Animecafe102 wrote:You might nit be able to access the textbook without being a part of the site or soemthing so instead here's a screenshot of one of my homework problems as an example! https://sta.sh/0191cpxjxtfb I just realized, the example I used is one of the ones I already solved, but even though I solved it I still don't quite get it so I think the example is still useful since it helps explain what I'm talking about haha sorry I'm in college so I know not everyone is at a level in math to help me
Okay, so you started watching the vids I linked, so I don't know if you still need your example, but here we go. ^^
From your example:
Q(x) = x^4 - 5x^3 - 5x + 8
So to find the potential zeroes, we need the first term from the greatest power and the constant (no power).
These are + 1x^4 and + 8. That means we're looking at 1 and 8.
Now you find the constant/integer factors (what those are divisible by) of those two terms.
Constant (p): +/- 1, +/- 2, +/- 4, +/- 8
Leading coefficient (q): +/- 1
Your potential zeroes are p/q. That gives us
+/- (1/1), +/- (2/1), +/- (4/1), +/- (8/1)
Which simplifies to:
+/- 1, +/- 2, +/- 4, and +/- 8
And since you don't have to check if those are real zeroes or not, those are your answers. Hopefully the videos helped, though!
bluegrassbird wrote:I HAVE A QUESTION!
TYPE OF QUESTION:
Algebra 2
YOUR QUESTION:
need help with two problems, haven't been in school for two weeks so everything kinda just left my brain...
1. 2(3)^x = 10
2. log (x^2 + 9x) = 1
note: some resources to logarithms and exponential equations would be nice ! thank you <3
Honestly, google is a great resource. If you just use a little common sense for if a site is reputable/helpful, you can find tons of resources there from text to videos.
Log:
http://www.purplemath.com/modules/solvelog.htm
http://www.sosmath.com/algebra/logs/log ... log47.html
https://www.youtube.com/watch?v=ExbzXBS5W-k
https://www.youtube.com/watch?v=kaga-7Y44qc
https://www.youtube.com/watch?v=AAW7WRFBKdw
Exponential:
http://tutorial.math.lamar.edu/Classes/ ... pEqns.aspx
http://www.purplemath.com/modules/solvexpo.htm
http://www.sosmath.com/algebra/logs/log ... log46.html
https://www.khanacademy.org/math/algebr ... properties
https://www.youtube.com/watch?v=M6f6dANVyxA
1. 2(3)^x = 10
If we can get the bases to the same integer, then we can set the powers equal to each other (rather than having to use logs), so let's try to first simplify then transform this problem to see if that's possible.
3^x = 5
Nope, no way to transform those bases to be comparable. We'll have to take the log. Since our base is 3, let's use log base 3 to make things less complicated.
log_3(3^x) = log_3(5)
xlog_3(3) = log_3(5)
A log equation equal to the log base just equals 1.
x(1) = log_3(5)
x = log_3(5)
That, of course, equals some fraction/decimal, which you can solve for with your calculator, but the log answer should be acceptable.

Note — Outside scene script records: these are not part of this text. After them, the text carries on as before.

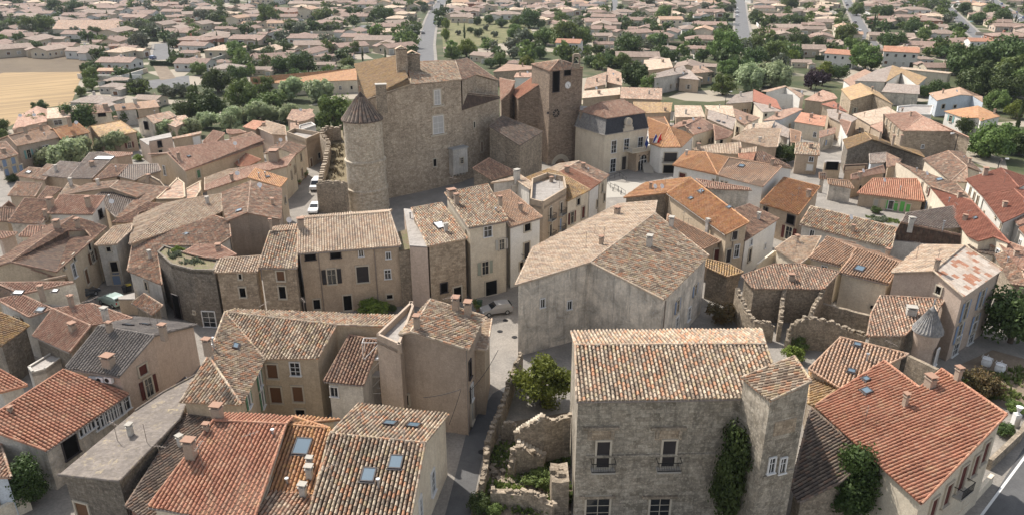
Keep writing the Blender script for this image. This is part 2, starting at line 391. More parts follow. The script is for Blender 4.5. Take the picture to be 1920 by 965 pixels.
def roof_mesh(name, V, faces, mat, root, near, fmats=None, cap=None, thick=.13, capall=False, flat=False):
    mb=MB(); mats=[MAT['R'+mat]]; edges={}
    tiled=lambda m:near is not None and not flat and m not in('flat','slate','slat2','patch','soil','fib')
    for fi,f in enumerate(faces):
        ps=[V[i] for i in f]; n=fnormal(ps)
        if n.z<0: f=f[::-1]; ps=ps[::-1]; n=-n
        mi=0
        if fmats and fi in fmats:
            mm=MAT['R'+fmats[fi]]
            if mm not in mats: mats.append(mm)
            mi=mats.index(mm)
        mt=mi; mh=fmats[fi] if fmats and fi in fmats else mat
        if tiled(mh):
            if MAT['P'+mh] not in mats: mats.append(MAT['P'+mh])
            mt=mats.index(MAT['P'+mh])
        u,v=axes(ps,n); fl = flat or (fmats[fi] if fmats and fi in fmats else mat) in ('flat',)
        tri=tessellate_polygon([ps])
        uvs=[(p.dot(u)+TP/2,p.dot(v)) for p in ps]      # pans lie half a pitch off the covers
        for t in tri:
            q=[ps[i] for i in t]
            if fnormal(q).z<0: t=t[::-1]; q=q[::-1]
            mb.face(q,[uvs[i] for i in t],mt)
            mb.face([p-Vector((0,0,thick)) for p in q][::-1],[uvs[i] for i in t][::-1],mt)
        mat_here = fmats[fi] if fmats and fi in fmats else mat
        if near is not None and mat_here not in ('flat','slate','slat2','patch','soil','fib') and n.z>.5:
            k=len(mb.f); 
            tiles(mb,ps,n,u,v,near, TP, TR)
            for j in range(k,len(mb.f)): mb.m[j]=mi
        for a,b in zip(f,f[1:]+f[:1]):
            edges.setdefault((min(a,b),max(a,b)),[]).append((fi,a,b,n))
    for (a0,b0),l in edges.items():
        fi,a,b,n=l[0]; A,B=V[a],V[b]
        if len(l)==1:
            mb.face([A-Vector((0,0,thick)),B-Vector((0,0,thick)),B,A],[(0,0),(.5,0),(.5,.1),(0,.1)],0)
        hor=abs((B-A).normalized().dot(n.cross(Vector((0,0,1))).normalized())) if n.z<.9995 else 0
        isr=len(l)==2 and (l[0][3]+l[1][3]).normalized().z > l[0][3].z+.004
        verge=len(l)==1 and hor<.93
        top=len(l)==1 and hor>=.93 and (A+B).z/2 > sum(V[i].z for i in faces[fi])/len(faces[fi])
        if near is not None and not flat and (isr or verge or top) and (B-A).length>.8 and mat not in('flat',):
            r=.13 if isr or top else .11
            ln=(B-A).length; k=max(1,int(ln/.42)) if near else max(1,int(ln/3))
            d=(B-A)/ln; o=Vector((0,0,.05)); sd_=d.cross(Vector((0,0,1))).normalized()
            for i in range(k):
                p,q=A+d*(ln*i/k)+o,A+d*(ln*(i+1)/k)+o
                pr=[(-1,-.2),(-.6,.65),(0,.9),(.6,.65),(1,-.2)]; ro=random.random()*9
                base=len(mb.v); mb.v+=[tuple(p+sd_*x*r*1.08+Vector((0,0,y*r+.02))) for x,y in pr]+[tuple(q+sd_*x*r*.95+Vector((0,0,y*r))) for x,y in pr]
                for j in range(4):
                    mb.f.append((base+j,base+j+1,base+5+j+1,base+5+j)); mb.m.append(0); mb.uv.append([(ro+j*.01+300,ro*3)]*4)
    return mb.build(name, mats, root), edges
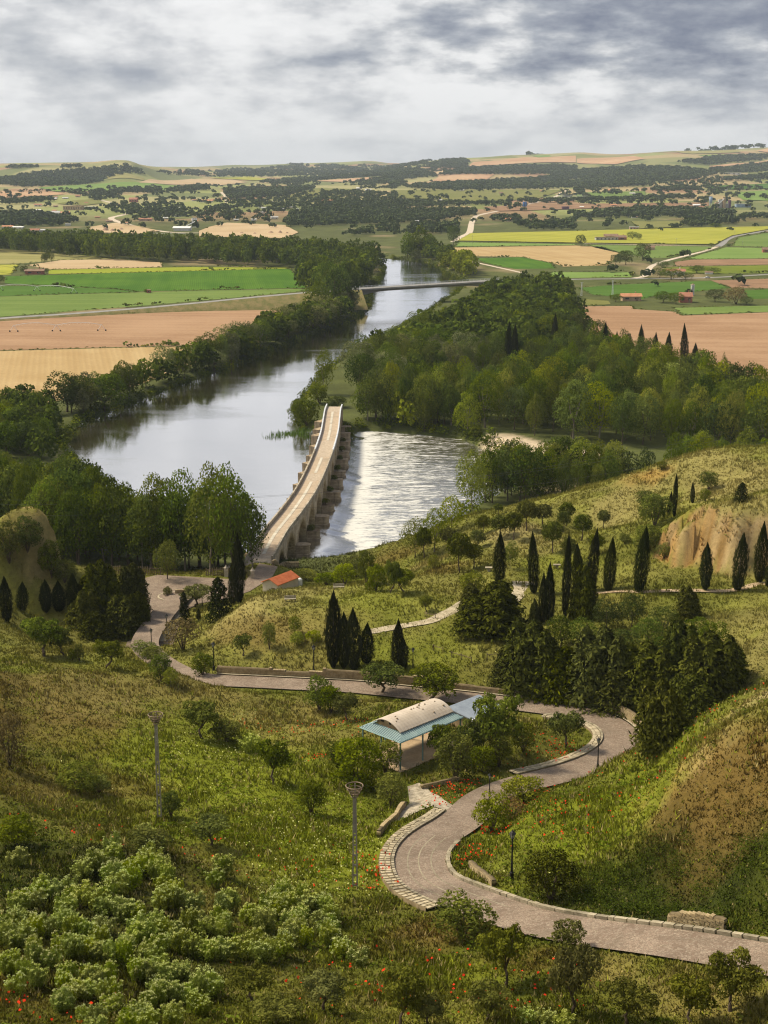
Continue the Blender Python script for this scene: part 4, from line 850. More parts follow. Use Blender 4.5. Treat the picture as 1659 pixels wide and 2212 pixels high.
NICE = {'poplar': 'poplar_tree', 'bright': 'broadleaf_tree', 'dark': 'broadleaf_tree', 'grey': 'willow_tree', 'far': 'poplar_tree', 'fardark': 'broadleaf_tree', 'pine': 'pine_tree', 'cypress': 'cypress_tree', 'juniper': 'juniper_tree', 'fir': 'fir_tree',
        'olive': 'olive_tree', 'almond': 'almond_tree', 'shrub': 'shrub', 'bush': 'shrub', 'broom': 'shrub', 'dome': 'shrub', 'hemlock': 'hemlock_plant'}
_plant_n = 0
def plant(kind, loc, w, h, label, cat, group=None, rz=None, sink=0.0):
    """one tree or bush: Empty at its foot > trunk, crown"""
    global _plant_n; _plant_n += 1; rg = R_(1000 + _plant_n)
    pr = PROTO[kind][rg.randrange(len(PROTO[kind]))]; o = empty(NICE[kind], (loc[0], loc[1], loc[2] - sink), rg.uniform(0, 6.28) if rz is None else rz); o.scale = (w, w, h); o.rotation_euler = (rg.gauss(0, .035), rg.gauss(0, .035), o.rotation_euler[2])
    names = ('foliage', 'stem', 'flower') if kind in ('shrub', 'bush', 'broom', 'dome', 'hemlock') else ('crown', 'trunk')
    for nm, me in zip(names, pr):
        ch = link(bpy.data.objects.new(nm, me), o)
        if nm == 'flower': ch['kind'] = 'stuff'
    return tag(o, label, cat, group)
def plant_px(kind, u, v, hpx, wpx, label, cat='tree', group=None):
    p = hit([(u, v)])[0]; d = p[1] * CP + (H - p[2]) * SP
    return plant(kind, p, wpx * d / FPX, hpx * d / FPX / .96, label, cat, group)
# ---------------------------------------------------------------- single trees and bushes read from the photograph
PINES = [(916,1206,68,42),(993,1237,86,55),(969,1190,50,45),(1024,1228,53,42),(1030,1185,40,40),(1043,1156,42,33),(1079,1163,50,52),(1109,1167,62,42),(1137,1146,65,48),(1076,1112,24,25),(1174,1138,48,50),(1216,1150,45,34),(1194,1195,68,52),(1223,1136,51,38),(1231,1216,55,38),(1303,1143,41,31),(1255,1168,56,48),(1287,1199,45,36)]
for i, (u, v, h, w) in enumerate(sorted(PINES)): plant_px('pine', u, v, h, w * 1.02, 'round crowned pine on the meadow above the river, %s from the left' % ordinal(i + 1), 'pine tree', 'round pines on the meadow')
CYP = [(1078,1262,110,28),(1153,1281,131,24),(1185,1342,125,27),(1220,1337,185,21),(1248,1277,103,25),(1274,1277,133,27),(1313,1277,115,27),(1379,1279,141,31),(1523,1275,100,30),(1592,1275,122,31),(1640,1258,130,29),(1664,1270,62,26),(1172,1345,105,22)]
for i, (u, v, h, w) in enumerate(sorted(CYP)): plant_px('cypress', u, v, h, w, 'dark column cypress in the row on the right terrace, %s from the left' % ordinal(i + 1), 'cypress', 'row of cypresses on the terrace')
for u, v, h, w, l in [(1456,1117,93,12,'tall thin cypress on the right hilltop'),(1444,1110,49,10,'short thin cypress left of the tall one on the right hill'),(1496,1087,43,10,'lone small cypress on the slope of the right hill'),
    (720,1441,163,42,'tallest dark cypress of the clump on the meadow'),(742,1443,120,34,'middle cypress of the dark clump on the meadow'),(764,1445,131,38,'pointed cypress at the right of the meadow clump'),(791,1432,86,32,'small cypress leaning at the end of the meadow clump'),(858,1443,105,30,'dark cypress beside a lamp post on the meadow'),(872,1444,70,24,'small cypress stem hugging the one beside the lamp post'),
    (517,1303,147,32,'very tall dark cypress by the red roofed shed'),(503,1306,90,22,'slim cypress shoot beside the very tall one'),(15,1342,95,28,'dark cypress at the left edge under the bluff'),(429,1338,24,10,'tiny cypress beside the square'),(48,1320,62,26,'dark hedge cypress nearest the left edge'),(100,1322,70,30,'dark hedge cypress under the left bluff'),(128,1320,64,30,'middle dark hedge cypress under the bluff'),(160,1318,78,30,'tallest dark hedge cypress under the bluff'),(185,1318,74,28,'dark hedge cypress touching the cedars')]:
    plant_px('cypress', u, v, h, w, l, 'cypress')
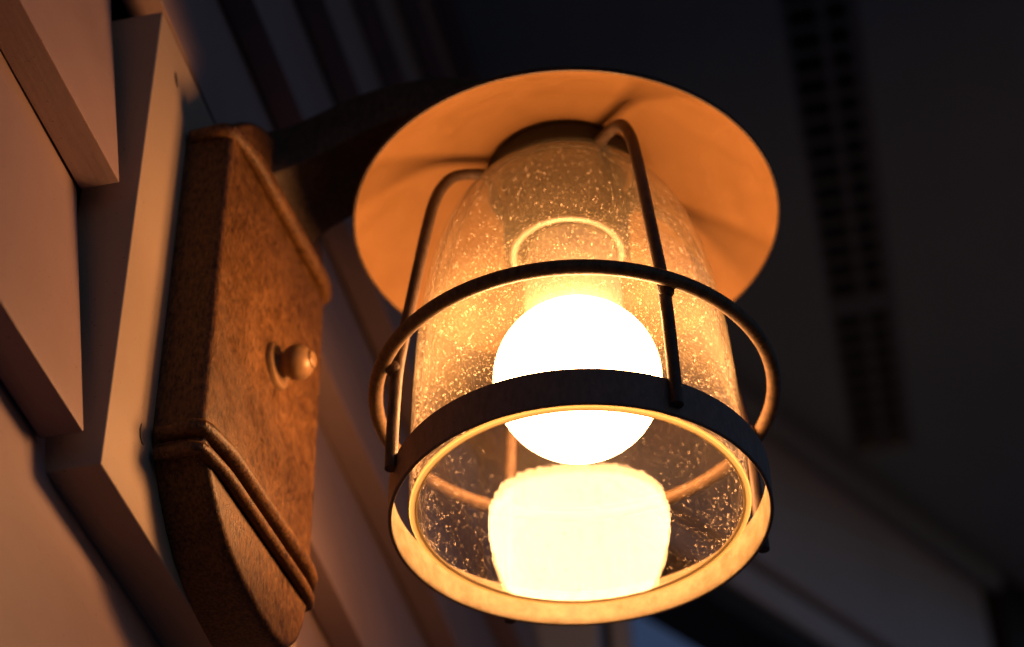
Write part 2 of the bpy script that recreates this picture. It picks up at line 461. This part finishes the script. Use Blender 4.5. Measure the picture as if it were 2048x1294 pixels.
# thumb nut
kb = MB()
kprof = [(0.0, -0.001), (0.0118, -0.001), (0.0118, 0.0016), (0.0112, 0.0026), (0.0062, 0.003), (0.0056, 0.0044), (0.0062, 0.0058)]
for i in range(1, 12):
    a = -0.75 + (0.75 + 1.05) * i / 11
    kprof.append((0.0088 * math.cos(a), 0.0116 + 0.0082 * math.sin(a)))
kprof += [(0.0044, 0.0187), (0.0042, 0.0196), (0.0036, 0.0201), (0.0, 0.0201)]
kb.lathe(kprof, 48, pp(0.0705, 0, 0.6395), PN)
kb.build('thumb_nut', M_KNOB, lan)

# arm
arm = MB()
apath = [(-0.277, 0.7665), (-0.262, 0.772), (-0.245, 0.780), (-0.227, 0.789), (-0.207, 0.7945), (-0.185, 0.794), (-0.160, 0.786), (-0.130, 0.776)]
vs = []; fs = []; NS = 12
for i, (x, z) in enumerate(apath):
    a = apath[max(i - 1, 0)]; b = apath[min(i + 1, len(apath) - 1)]
    tx, tz = b[0] - a[0], b[1] - a[1]; L = math.hypot(tx, tz); nx, nz = -tz / L, tx / L
    hw = 0.027 - 0.004 * i / 7; hh = 0.0165 - 0.004 * i / 7
    if i == 0: hw += 0.003; hh += 0.002
    sec = []
    for (sx, sy) in ((1, 1), (-1, 1), (-1, -1), (1, -1)):
        for q in range(3):
            base = {(1, 1): 0, (-1, 1): 90, (-1, -1): 180, (1, -1): 270}[(sx, sy)] + 45 * q
            rr = 0.004
            sec.append((sx * (hw - rr) + rr * math.cos(math.radians(base)), sy * (hh - rr) + rr * math.sin(math.radians(base))))
    for (u, v) in sec: vs.append((x + nx * v, AY - 0.004 + u, z + nz * v))
for i in range(len(apath) - 1):
    for k in range(NS): fs.append((i * NS + k, i * NS + (k + 1) % NS, (i + 1) * NS + (k + 1) % NS, (i + 1) * NS + k))
fs += [tuple(range(NS)), tuple(range((len(apath) - 1) * NS, len(apath) * NS))]
arm.add(vs, fs); arm.build('arm', M_DARK, lan, angle=40)

# shade (underside enamel, top dark) with a rolled lip
und = [(0.033, 0.7475), (0.0390, 0.7472), (0.0430, 0.7456), (0.0490, 0.7438), (0.060, 0.7405), (0.070, 0.7358), (0.080, 0.7300), (0.094, 0.7200), (0.1040, 0.7118)]
lip = [(0.1050, 0.7104), (0.1062, 0.7102), (0.1068, 0.7112), (0.1064, 0.7126)]
topp = [(0.094, 0.7222), (0.080, 0.7322), (0.067, 0.7400), (0.0600, 0.7436), (0.0535, 0.7475), (0.049, 0.758), (0.042, 0.777), (0.030, 0.790), (0.0, 0.796)]
sh = MB(); pr = und + lip + topp
sh.lathe([(r, z) for r, z in pr], 160, (AX, AY, 0), None, False, [0] * (len(und) + 0) + [1] * (len(pr) - len(und)))
shade = sh.build('shade', [M_SHADE, M_DARK], lan)
# gallery that grips the glass
gl_ = MB(); gl_.lathe([(0.0380, 0.7485), (0.0386, 0.746), (0.0386, 0.7345), (0.0380, 0.7335), (0.0370, 0.7335), (0.0360, 0.7345), (0.0355, 0.7485)], 96, (AX, AY, 0))
gl_.build('gallery', M_VENT, lan)

# cage: upper wire ring, flat lower band, four rods
rg = MB(); rg.tube(ring_pts(0.0925, 0.6004, 160), 0.0034, seg=16, closed=True); rg.build('cage_ring', M_RING, lan)
bd = MB()
Bz0, Bz1, Bo, Bi = 0.5312, 0.5500, 0.0855, 0.0838
bd.lathe([(Bo, Bz0 + 0.0004), (Bo, Bz1 - 0.0004), (Bo - 0.0004, Bz1), (Bi + 0.0003, Bz1), (Bi, Bz1 - 0.0004), (Bi, Bz0 + 0.0004), (Bi + 0.0003, Bz0), (Bo - 0.0004, Bz0)],
         192, (AX, AY, 0), None, True, [0, 0, 0, 0, 1, 1, 0, 0])
bd.build('cage_band', [M_BAND, M_BANDIN_LIT], lan)
F_ANG = -PI / 2 - math.atan2(AX, AY) * -1   # direction from the lamp axis back to the lens
fa = math.atan2(-AY, -AX)
for ph, zend in ((29, 0.535), (110, 0.5325), (204, 0.5325), (291, 0.5425)):
    a = fa + math.radians(ph)
    def rp(r, z): return (AX + r * math.cos(a), AY + r * math.sin(a), z)
    path = [rp(r, z) for r, z in ((0.036, 0.7365), (0.045, 0.7345), (0.053, 0.7325), (0.0610, 0.7275), (0.0680, 0.7130), (0.0722, 0.691), (0.0760, 0.665), (0.0800, 0.638),
                                  (0.0838, 0.613), (0.0858, 0.597), (0.0868, 0.575), (0.0873, 0.555), (0.0874, zend))]
    # smooth the polyline
    P = [Vector(p) for p in path]
    for _ in range(2):
        Q = [P[0]]
        for i in range(len(P) - 1): Q += [P[i] * 0.75 + P[i + 1] * 0.25, P[i] * 0.25 + P[i + 1] * 0.75]
        P = Q + [P[-1]]
    r_ = MB(); r_.tube(P, 0.0029, seg=14); rod = r_.build('cage_rod', M_DARK, lan)
    w_ = MB()                                   # weld where the rod meets the hoop
    rad, zc = 0.0872, 0.5985
    w_.lathe([(0.0, -0.0040)] + [(0.0036 * math.cos(q) , 0.0042 * math.sin(q)) for q in (-1.2, -0.8, -0.4, 0.0, 0.4, 0.8, 1.2)] + [(0.0, 0.0040)], 16, rp(rad, zc))
    w_.build('weld', M_DARK, rod)

# glass dome
gp = [(0.0762, 0.5371), (0.0764, 0.548), (0.0763, 0.565), (0.0759, 0.585), (0.0752, 0.605), (0.0742, 0.625), (0.0727, 0.645), (0.0706, 0.662), (0.0677, 0.678),
      (0.0638, 0.693), (0.0588, 0.706), (0.0522, 0.718), (0.0450, 0.7285), (0.0385, 0.7328), (0.0352, 0.7352), (0.0345, 0.745)]
GLASS_Z0, GLASS_Z1 = 0.537 - 0.53, 0.735 - 0.53
TH = 0.0036
inner = []
for i, (r, z) in enumerate(gp):
    a = gp[max(i - 1, 0)]; b = gp[min(i + 1, len(gp) - 1)]
    tx, tz = b[0] - a[0], b[1] - a[1]; L = math.hypot(tx, tz)
    inner.append((r - TH * tz / L, z + TH * tx / L if i else z))
g = MB()
prof = list(reversed(inner)) + gp
g.lathe(prof, 144, (AX, AY, 0))
# leave the ground rim to its own part: remove the bottom annulus faces
nin = len(inner)
M_GLASS = glass_mat()
keep = [k for k, fc in enumerate(g.f) if not (nin * 0 + (k // 144) == nin - 1)]
g.f = [g.f[k] for k in keep]; g.mi = [g.mi[k] for k in keep]
glass = g.build('glass_dome', M_GLASS, lan, angle=60)
rm = MB()
ri, ro, zr = inner[0][0], gp[0][0], gp[0][1]
rm.lathe([(ri + 0.00005, zr + 0.0012), (ri, zr + 0.0004), (ri + 0.0006, zr - 0.0003), (ro - 0.0006, zr - 0.0003), (ro, zr + 0.0004), (ro - 0.00005, zr + 0.0012)], 144, (AX, AY, 0))
rm.build('ground_rim', rim_mat(), glass)
# seeds in the glass
def bubbles(count, seed):
    rnd = random.Random(seed)
    import bmesh
    bm = bmesh.new(); bmesh.ops.create_icosphere(bm, subdivisions=2, radius=1.0)
    bv = np.array([v.co[:] for v in bm.verts]); bf = np.array([[v.index for v in f.verts] for f in bm.faces]); bm.free()
    V = []; Fc = []
    zs = [z for _, z in gp]; rs = [r for r, _ in gp]
    for i in range(count):
        z = 0.540 + 0.175 * rnd.random() ** 1.5; r = float(np.interp(z, zs, rs)) - rnd.uniform(0.0008, 0.0028)
        a = rnd.uniform(0, 2 * PI)
        q = rnd.random() ** 3.2; s = 0.00018 + 0.00036 * q
        el = rnd.uniform(0.9, 1.5)
        er = np.array([math.cos(a), math.sin(a), 0]); et = np.array([-math.sin(a), math.cos(a), 0])
        p = bv[:, :1] * s * 0.8 * er + bv[:, 1:2] * s * et + bv[:, 2:3] * s * el * np.array([0, 0, 1])
        p = p + np.array([AX + r * math.cos(a), AY + r * math.sin(a), z])
        V.append(p); Fc.append(bf + i * len(bv))
    b = MB(); b.v = [tuple(x) for x in np.concatenate(V)]; b.f = [tuple(x) for x in np.concatenate(Fc)]; b.mi = [0] * len(b.f)
    o = b.build('bubbles', bubble_mat(), glass, angle=180)
    tag(o, kind='stuff')
bubbles(7500, 7)

# lamp holder and bulb
so = MB(); so.lathe([(0.0, 0.746), (0.020, 0.746), (0.0245, 0.7445), (0.0300, 0.7300), (0.0312, 0.722), (0.0312, 0.692), (0.0306, 0.6905), (0.0290, 0.6905), (0.0284, 0.692), (0.0284, 0.715), (0.0, 0.716)], 72, (AX, AY, 0))
so.build('lamp_holder', simple('holder_brown', (0.016, 0.009, 0.006), 0.8, spec=0.05), lan)
co = MB(); co.lathe([(0.0283, 0.7000), (0.0284, 0.6920), (0.0279, 0.6905), (0.0266, 0.6899), (0.0253, 0.6905), (0.0248, 0.6920), (0.0248, 0.7000)], 72, (AX, AY, 0))
co.build('porcelain_ring', simple('porcelain', (0.50, 0.47, 0.40), 0.3), lan)
BR, BC = 0.0394, 0.6126
bl = MB(); prof = []
a_top = math.radians(52)
for i in range(33):
    a = -PI / 2 + (PI / 2 + a_top) * i / 32
    prof.append((max(BR * math.cos(a), 0.0), BC + BR * math.sin(a)))
BX, BY = AX + 0.0018 * math.cos(AZ), AY + 0.0018 * math.sin(AZ)      # the bulb sits a hair off centre
bl.lathe(prof, 96, (BX, BY, 0))
bulb = bl.build('bulb', bulb_mat(), lan, angle=180)
nk = MB(); rz = prof[-1]
nk.lathe([rz, (0.0236, rz[1] + 0.004), (0.0238, 0.662), (0.0230, 0.684), (0.0218, 0.6925), (0.0, 0.6930)], 72, (BX, BY, 0))
nk.build('bulb_neck', simple('neck_white', (0.85, 0.82, 0.76), 0.4), bulb)

# corner boards last
f = MB(); f.box(-0.46, -0.262, WALL_END + 0.001, WALL_END + 0.024, 0.2, 1.498); f.build('wide_board', M_TRIM, cb, bevel=0.002)
f = MB(); f.box(-0.2545, -0.237, WALL_END + 0.03, WALL_END + 0.054, 0.2, 1.21); f.build('narrow_board', M_TRIM, cb, bevel=0.002)
f = MB(); f.box(-0.262, -0.255, WALL_END + 0.026, WALL_END + 0.05, 0.2, 1.21); f.build('groove', M_DARKTRIM_SHADE, cb)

I solved the log for x (it's about 1.46) and stuck that back in the original equation to check, and it works. I also checked with this site: https://www.symbolab.com/solver/exponen ... 20%3D%2010 which uses ln instead, but their graph lines up with our answer above.
2. log (x^2 + 9x) = 1
This is log 10, as that's the default log when not explicitly defined otherwise. You can 'get rid' of the log by putting all other terms on the other side and setting those as an exponent of your base (10). In this case, that's pretty easy.
x^2 + 9x = 10^1
x^2 + 9x = 10
Now you can solve like any other quadratic.
x^2 + 9x - 10 = 0
(x + 10)(x - 1) = 0
x + 10 = 0
x = -10
x - 1 = 0
x = 1
You should check my work, as it's been a while, but your solutions should be -10 and 1. You should check mathematically, but I just stuck it into google to have google graph it so I could check the zeroes, which are indeed -10 and 1.
If you can't factor an equation like you could this one, you'll need to use the quadratic formula instead.